After your N-400 interview is approved, USCIS schedules an oath ceremony. At the ceremony, you take the Oath of Allegiance to the United States and receive your Certificate of Naturalization. You become a U.S. citizen at that moment, not before.

Judicial vs. administrative oath

USCIS distinguishes two oath-ceremony formats:

Administrative

USCIS-administered

The default. The oath is administered by a USCIS officer at a field office or external venue. You receive the Certificate of Naturalization the same day.

Judicial

Court-administered

In some jurisdictions, applicants are scheduled before a federal district judge. The oath is administered in court. The substantive effect is the same — you become a citizen on the day of the oath — but the wait may be longer.

What happens between interview pass and oath

  • You receive Form N-445, Notice of Naturalization Oath Ceremony

    Confirms ceremony date, time, and location. Bring it on the day.

  • Complete the back of Form N-445 the night before

    You confirm that nothing material has changed since your interview (no international travel, no new arrests, no marital changes that affect eligibility).

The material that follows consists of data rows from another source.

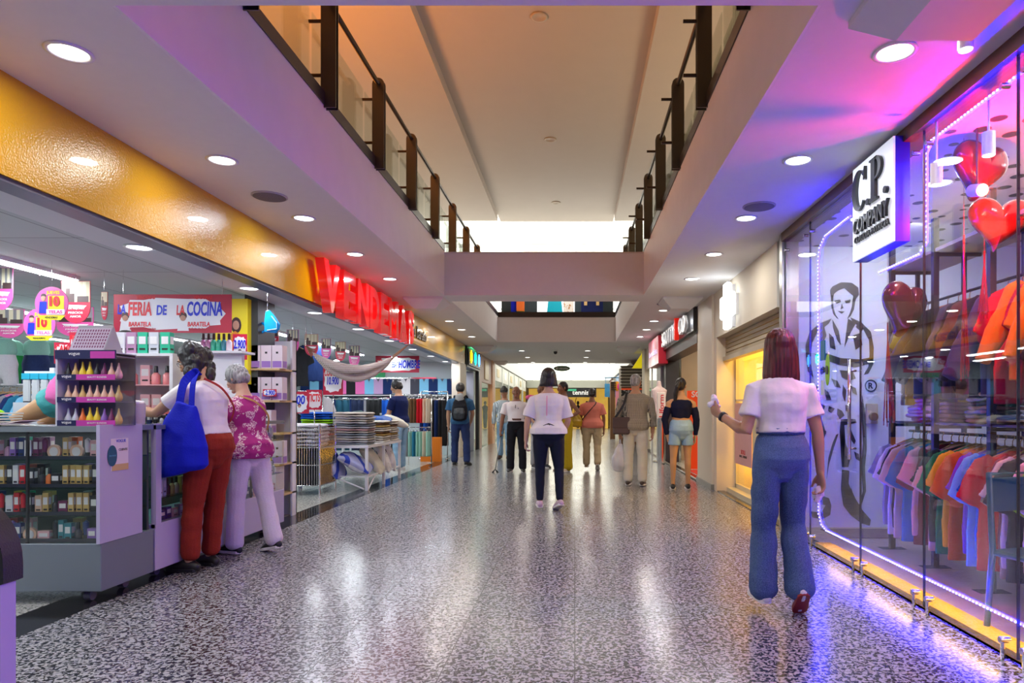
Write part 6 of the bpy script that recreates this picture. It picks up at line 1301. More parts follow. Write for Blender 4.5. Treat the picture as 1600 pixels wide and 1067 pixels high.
# security gate at the lower left edge
sg2 = thing('security_gate', 'white and violet anti-theft gate post with dark curved edge, lower left', 'security gate', (-1.70, 1.82, 0))
pl = [(-.10,0),(.13,0),(.13,.74)]+[(.13-.13*(1-math.cos(a)), .74+.18*math.sin(a)) for a in [PI/2*i/8 for i in range(9)]]+[(-.10,.92)]
MB().prism(pl, .05, (0,.0,0), (1,0,0), (0,0,1), (0,1,0)).build('pedestal', mat('gate_white', (.50,.42,.62), .35), sg2); pl2 = [(a*1.0+.012, b_+.010) for a, b_ in pl[2:-1]]
MB().rings([[(x, y, z) for y in (-.008,.058)]+[(x+.014*(1), y, z+.006) for y in (.058,-.008)] for x, z in [(.13,.70)]+pl[2:-1]]).build('bumper', SHOE_K, sg2)
# person leaning and reaching down behind the counter
p = Person('person', 'person in teal shorts and hot pink top crouched behind the make-up counter', (-3.93,5.20,0), 84, h=1.62, sk=SK_W, vox=.009, lean=-66, lk=1., legs=dict(L=(66,8,-42,0,0), R=(60,8,-50,0,0)), arms=dict(L=(-30,10,10,0), R=(10,10,40,0)), pitch=40, zoff=.75)
p.body(); p.pants(cloth('teal_satin', (.06,.36,.36), rough=.5), 'teal_shorts', top=.09, length=.15, amp=.010, e=.012, thigh=.055); p.shirt(GM['pink'], 'pink_top', hem=-.03, e=.02, sleeve=.6); p.hair(H_BLACK, 'bun'); p.shoes(SHOE_K, SOLE_W)
o = thing('bar_stool', 'white stool under the crouching person behind the counter', 'stool', (-3.86, 5.24, 0)); MB().cyl((0,0,1.12),(0,0,1.15),.15,n=24).build('seat', WHITEM, o, smooth='auto'); MB().cyl((0,0,0),(0,0,1.12),.025).cyl((0,0,0),(0,0,.02),.2,n=24).build('column', CHROME, o, smooth='auto')
o = MB().prism([(-.30,0),(-.04,0),(-.04,.25),(-.16,.21)], .02, (-3.90,5.52,1.0), (1,0,0), (0,0,1), (0,1,0)).build('white_board', mat('white_board', (.62,.66,.75), .4)); tag(o, 'pale board standing behind the counter under the crouching person', 'board')

# ================================================================ signs hanging in the shop
SW = mat('sign_white', (.78,.80,.80), .4, emit=.06); SR = mat('sign_crimson', (.52,.015,.05), .4); SPK = mat('sign_magenta', (.75,.10,.36), .4); BL2 = mat('sign_blue', (.01,.03,.62), .4); RD2 = mat('sign_red', (.80,.02,.03), .4); YL2 = mat('sign_yellow', (.92,.78,.02), .4)
SKP = mat('print_skin', (.55,.30,.2), .5); DKP = mat('print_dark', (.06,.03,.03), .5); TANP = mat('print_tan', (.55,.48,.30), .5); GRP = mat('print_grey', (.25,.25,.26), .5)
def wires(o, xs, z0, z1): 
    m_ = MB()
    for x in xs: m_.cyl((x,0,z0),(x,0,z1),.002,n=5)
    m_.build('hanging_wire', CHROME, o)
def burst(cx, cz, a, b_, n, k=.12, seed=1):
    r_ = random.Random(seed); return [(cx+a*(1-k*(i%2)-k*.4*r_.random())*math.copysign(abs(math.cos(2*PI*i/n))**.6, math.cos(2*PI*i/n)), cz+b_*(1-k*(i%2)-k*.4*r_.random())*math.copysign(abs(math.sin(2*PI*i/n))**.6, math.sin(2*PI*i/n))) for i in range(n)]
def figure(mb, x, z, s): mb.m(0).prism([(x-.5*s,z),(x+.5*s,z),(x+.35*s,z+.9*s),(x-.35*s,z+.9*s)], .002, (0,-.006,0), (1,0,0), (0,0,1), (0,1,0)).m(1).ell((x,-.006,z+1.15*s),(.27*s,.004,.30*s),12,8).m(2).ell((x,-.005,z+1.30*s),(.34*s,.004,.34*s),12,8)
def banner(px0, px1, py0, py1, Y, label, words_, rz=0., ztop=2.44, name='hanging_banner', figs=(), brand='VENDEMAS', ws=True):
    a = at(px0, py0, Y); b_ = at(px1, py1, Y); w_, h = b_.x-a.x, a.z-b_.z
    o = thing(name, label, 'sign', ((a.x+b_.x)/2, Y, (a.z+b_.z)/2), rz)
    MB().box(-w_/2,w_/2,-.004,.004,-h/2,h/2).build('board', SR, o)
    mb = MB()
    mb.prism(burst(0, 0, w_*.47, h*.43, 22, .10, int(px0)), .001, (0,-.0052,0), (1,0,0), (0,0,1), (0,1,0)); mb.build('white_burst', SW, o)
    for (s_, x, z, tw_, th_, mm) in words_: text(s_, mm, o, (x*w_/2,-.006,z*h/2), (1,0,0), (0,0,1), tw_*w_, th_*h, depth=.001, bold=.03, shear=.1)
    for x, z, s in figs:
        f = MB(); figure(f, x*w_/2, z*h/2, s*h); f.build('printed_figure', [SW, SKP, DKP], o)
    if ws and ztop > a.z: wires(o, (-w_*.42, w_*.42), h/2, ztop-(a.z+b_.z)/2)
    return o
banner(178, 362, 460, 520, 6.0, 'wide red and white banner reading LA FERIA DE LA COCINA', [('LA',-.86,.22,.07,.26,BL2),('FERIA',-.55,.25,.20,.36,RD2),('DE',-.18,.18,.09,.26,BL2),('LA',.14,.18,.07,.26,RD2),('COCINA',.55,.25,.30,.38,BL2),('VENDEMAS',-.45,.84,.16,.09,RD2),('VENDEMAS',.52,.84,.16,.09,RD2),('BARATELA',-.55,-.55,.19,.12,RD2),('BARATELA',.45,-.55,.19,.12,RD2),('la feria de los precios',-.5,-.80,.22,.07,SR),('la feria de los precios',.5,-.80,.22,.07,SR)], figs=[(-.80,-.9,.3),(.18,-.9,.3)])
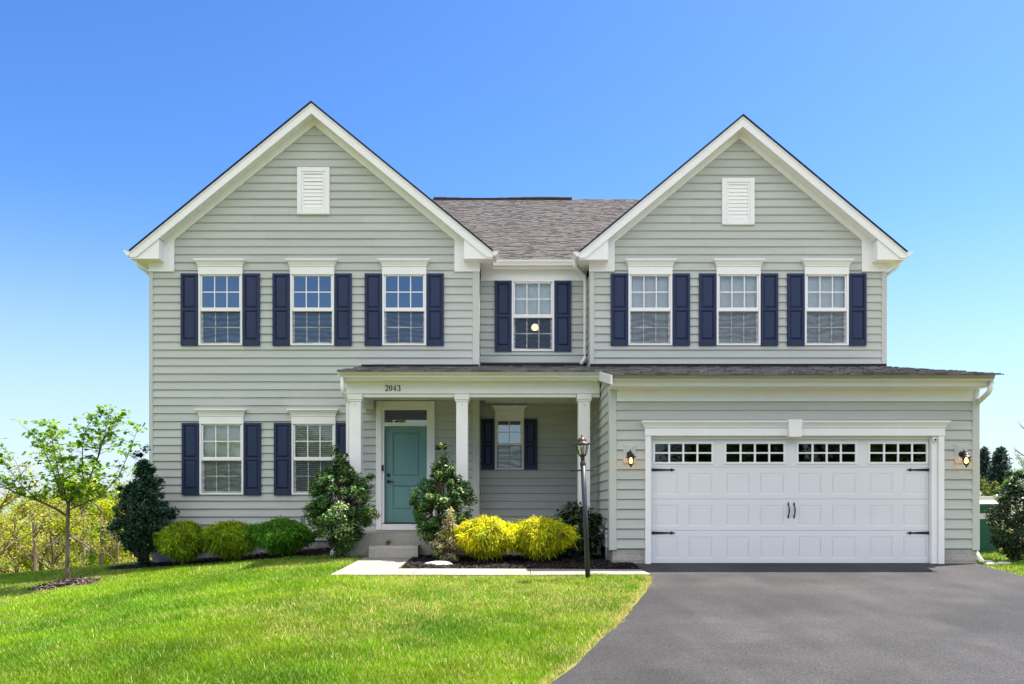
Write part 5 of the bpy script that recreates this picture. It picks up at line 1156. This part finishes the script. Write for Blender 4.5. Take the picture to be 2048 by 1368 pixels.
# bright cloud bank added out of view, to fill the shaded house front
tc = N(nt, 'ShaderNodeTexCoord'); sx = N(nt, 'ShaderNodeSeparateXYZ'); nt.links.new(tc.outputs['Generated'], sx.inputs[0])
def ramp(sock, a, b):
    m = N(nt, 'ShaderNodeMapRange', interpolation_type='SMOOTHSTEP'); m.inputs['From Min'].default_value = a; m.inputs['From Max'].default_value = b; nt.links.new(sock, m.inputs['Value']); return m.outputs[0]
nz = N(nt, 'ShaderNodeTexNoise', i_Scale=3.2, i_Detail=5.0); nt.links.new(tc.outputs['Generated'], nz.inputs['Vector'])
def mul(a, b): m = N(nt, 'ShaderNodeMath', operation='MULTIPLY'); nt.links.new(a, m.inputs[0]); nt.links.new(b, m.inputs[1]); return m.outputs[0]
fac = mul(mul(ramp(sx.outputs[1], .05, -.35), ramp(sx.outputs[2], .31, .40)), ramp(nz.outputs[0], .38, .55))
mx = N(nt, 'ShaderNodeMix', data_type='RGBA'); mx.inputs['B'].default_value = (12.5, 12.1, 11.5, 1)
hz = N(nt, 'ShaderNodeMix', data_type='RGBA'); hz.inputs['B'].default_value = (2.95, 3.5, 4.05, 1)      # pale air low over the horizon
hf = N(nt, 'ShaderNodeMath', operation='MULTIPLY', i_1=.8); nt.links.new(ramp(sx.outputs[2], .36, -.02), hf.inputs[0])
nt.links.new(hf.outputs[0], hz.inputs['Factor']); nt.links.new(hs.outputs[0], hz.inputs['A'])
nt.links.new(fac, mx.inputs['Factor']); nt.links.new(hz.outputs['Result'], mx.inputs['A'])
bg = N(nt, 'ShaderNodeBackground', i_Strength=.085); out = N(nt, 'ShaderNodeOutputWorld')
nt.links.new(mx.outputs['Result'], bg.inputs[0]); nt.links.new(bg.outputs[0], out.inputs[0])
cam = bpy.data.cameras.new('camera'); co = bpy.data.objects.new('camera', cam); COL.objects.link(co); scene.camera = co
co.location = (0, 0, 0); co.rotation_euler = (R(90), 0, 0); cam.sensor_width = 36; cam.lens = 36*F/2048
cam.shift_x = (1024 - CX)/2048; cam.shift_y = (CY - 684)/2048; cam.clip_start = .1; cam.clip_end = 6000
vs = scene.view_settings; vs.view_transform = 'Standard'; vs.look = 'None'; vs.gamma = 1; vs.use_curve_mapping = False; vs.exposure = 1.5
scene.cycles.max_bounces = 8; scene.cycles.transparent_max_bounces = 12; scene.cycles.use_denoising = True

  • Surrender your Green Card

    At the ceremony, you give back your Permanent Resident Card. You receive your Certificate of Naturalization in exchange.

After the oath

You can apply for a U.S. passport (the most secure proof of citizenship; the Certificate of Naturalization is the legal proof but is awkward to carry). You can register to vote in federal, state, and local elections. You may need to update your Social Security record to reflect citizen status. Bring your Certificate of Naturalization to the SSA office for that update.